Love the beginning and last 30 minutes, The middle of the movie could have been better.
RealityChuck:
I saw it at the Cinerama Theater in NYC during the original run. I was psyched – a big-budget SF film! – but was disappointed.
It’s not that it’s slow – that didn’t bother me. And the visuals were impressive, as was the imagining of life in the future. But the story stunk.
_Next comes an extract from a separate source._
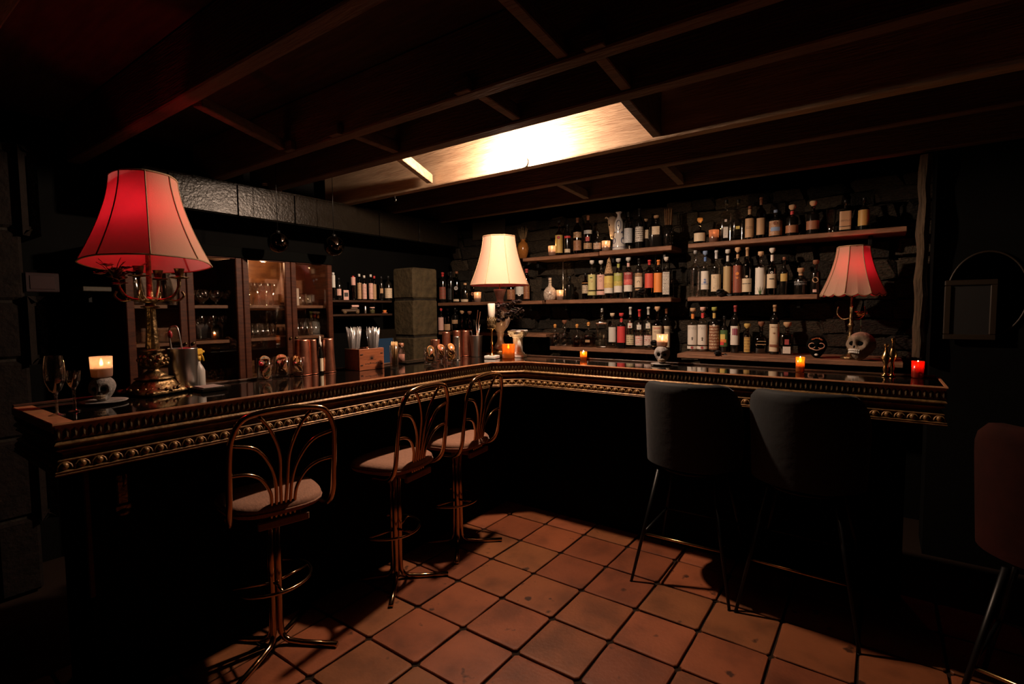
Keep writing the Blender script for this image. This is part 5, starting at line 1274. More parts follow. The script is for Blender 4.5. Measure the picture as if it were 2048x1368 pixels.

Seeing it years later, I realized what had happened: Kubrick had set himself up to have a great revelation, but couldn’t come up with one. So he went with flashy graphics and misdirection to hide the face he couldn’t think of anything to say. This replacement of substance with flashy special effects presaged the science fiction of today – Flash Gordon writ large. Before 2001 , special effects were in service to the story. It showed that if you show enough fancy effects, people will love it even if the story is weak.
Star Wars codified this – it was Flash Gordon – but 2001 showed Lucas the way. There seems to have been a few intelligent SF films in the past few years, as superhero films took all the flash, allowing for things like Arrival to be made.
So 2001 has a lot to answer for. Rewatching it let me understand what was so wrong with it, and why it became such a landmark. But not for me.
Paople have been making special effects based spectacles since the dawn of cinema , so 2001 is hardly to be “blamed” for the rise of special effects movies. They would have happened anyway, as SFX improved. And I’m not sure what’s wrong with that. Audiences want to be entertained.
Also, your complaints about the story of 2001 are objectively wrong, but Voyager and Stranger have already addressed that.